Linke: Das ist nicht einfach, wenn es vor allem Privatkunden betrifft, aber diesen Fall versuchen wir ja gerade zu vermeiden und den halte ich auch für unwahrscheinlich, denn bei den Privatkunden ist es so, dass dann bei einem Wiederanfahren der Netze – sollte man wirklich hier praktisch fast kein Gas mehr bis zur Haustür liefern können –, dass vor einem solchen Wiederanfahren der Installateur ins Haus gehen muss, sich davon überzeugen muss, dass sicherheitstechnisch alles in Ordnung ist. Das ist einfach ein großer, logistischer Aufwand. Absperrarmaturen oder Sicherheitsarmaturen, die dann gefallen sind, sich also automatisch verriegelt haben, müssen dann wieder von Hand geöffnet werden. Dazu bedarf es halt großer Kolonnen von Handwerkern, die das mit Sachverstand machen, und genau das möchten wir halt eben vermeiden. Wir sehen aber halt eben wirklich gute Chancen, einerseits wegen der geringen Mengen, die im Vergleich zur Industrie im Wärmesektor eingesetzt werden, und andererseits natürlich auch wegen des Rankings, das genau diese Privatkunden schützt, auch wohlwissend, dass ansonsten der logistische Aufwand nur schwer zu stemmen ist.
Krauter: Und bei Abschaltung von Leitungen, die die Industrie versorgt haben, wären die Probleme da weniger groß?
Linke: Einfach deswegen, weil ja die Anzahl der Industriekunden deutlich geringer ist und jeder einzelne Kunde dann aber auch überproportional viel mehr Gas bezieht als ein Privathaushalt. Deswegen sind das punktuelle Maßnahmen, die man mit einer begrenzten Anzahl von Experten, zum Teil auch von den Unternehmen selber, die entsprechend Gas-geschult sind, durchführen kann.

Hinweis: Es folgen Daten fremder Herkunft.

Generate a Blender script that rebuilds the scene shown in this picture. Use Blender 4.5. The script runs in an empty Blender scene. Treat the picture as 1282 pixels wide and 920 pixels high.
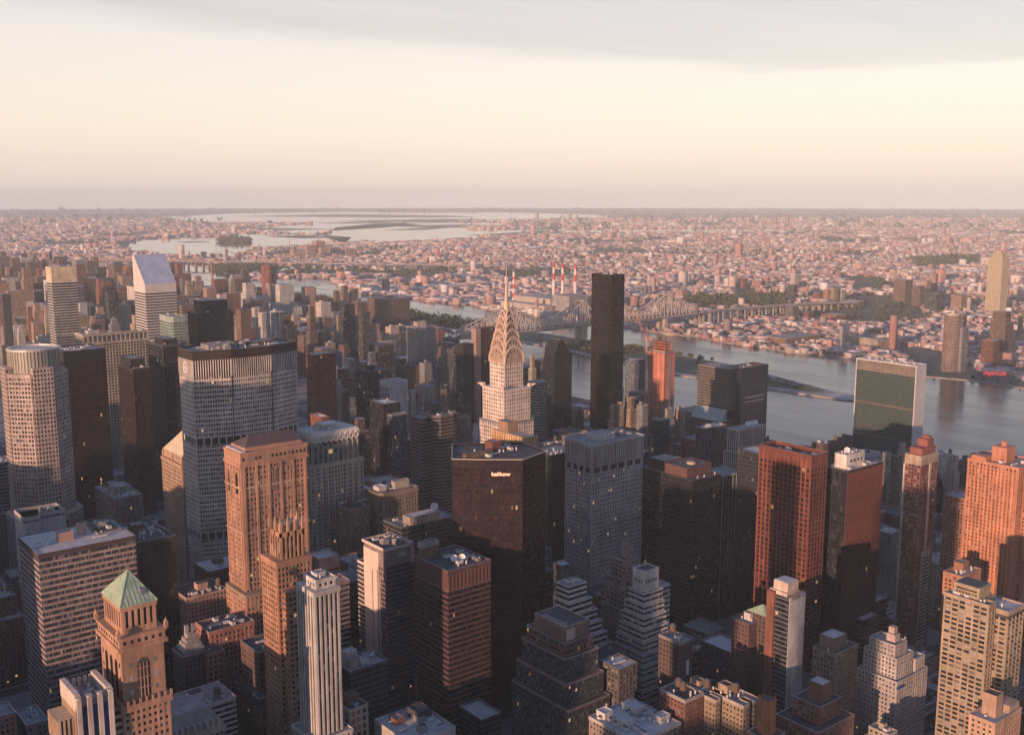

„Ich gehe davon aus, dass Russland auch wieder Gas liefern wird“
Krauter: Herr Professor Linke, was ist Ihre Prognose, wie werden wir gastechnisch betrachtet über den Winter kommen?
Linke: Ich gehe davon aus, dass Russland nach der Wartung der Nord Stream 1 auch wieder Gas liefern wird. Ich vermute allerdings auch, dass wir nicht auf die Mengen kommen, die wir uns wünschen, denn man kann natürlich auch eine solche Situation ausnutzen, um eine gewisse Gefügigkeit oder Abhängigkeit zumindest zu demonstrieren. Wir befinden uns aus meiner Sicht nicht in einem Gaskrieg, aber in einem Wirtschaftskrieg mit Russland, und da könnten es durchaus probate Mittel sein, uns etwas kurz zu halten. Was allerdings die Prognosen anbelangt für den Winter, bin ich insofern optimistisch, als dass unsere Speicher zu 60 Prozent befüllt sind – das ist schon mehr als in den vielen anderen Jahren zuvor –, und auch deswegen, weil wir in dem europäischen Verbund auch eine Solidaritätsgemeinschaft haben. Wir bekommen derzeit viel Gas aus Belgien, aus Italien, es haben sich Flüsse zum Teil umgekehrt, wir werden die Energieterminals in Betrieb nehmen – ich glaube, mit diesen Kraftakten in dieser Solidaritätsgemeinschaft und mit etwas deutscher Ingenieurkunst, was die LNG-Terminals in Wilhelmshafen anbelangt, schaffen wir das gut durch den Winter.
Krauter: Aber die vorgegebenen Ziele, also 80 Prozent Speicherfüllung bis 1. Oktober, 90 Prozent bis 1. November, so will es das Gesetz ja, die werden wir vermutlich nicht schaffen.
Linke: So sagt es derzeit die Bundesnetzagentur, sie sieht das sehr kritisch, dass man diesen Wert noch erreicht, insbesondere der große Speicher Rheden wäre ja noch zu füllen, und der liegt gerade mal bei 17 Prozent Füllstand, hinkt also sozusagen dem Bundesdurchschnitt hinterher. Dazu brauchen wir unbedingt wieder Gasmengen über die Nord Stream 1 nach der Wartungsphase, sonst werden wir dieses Ziel verfehlen.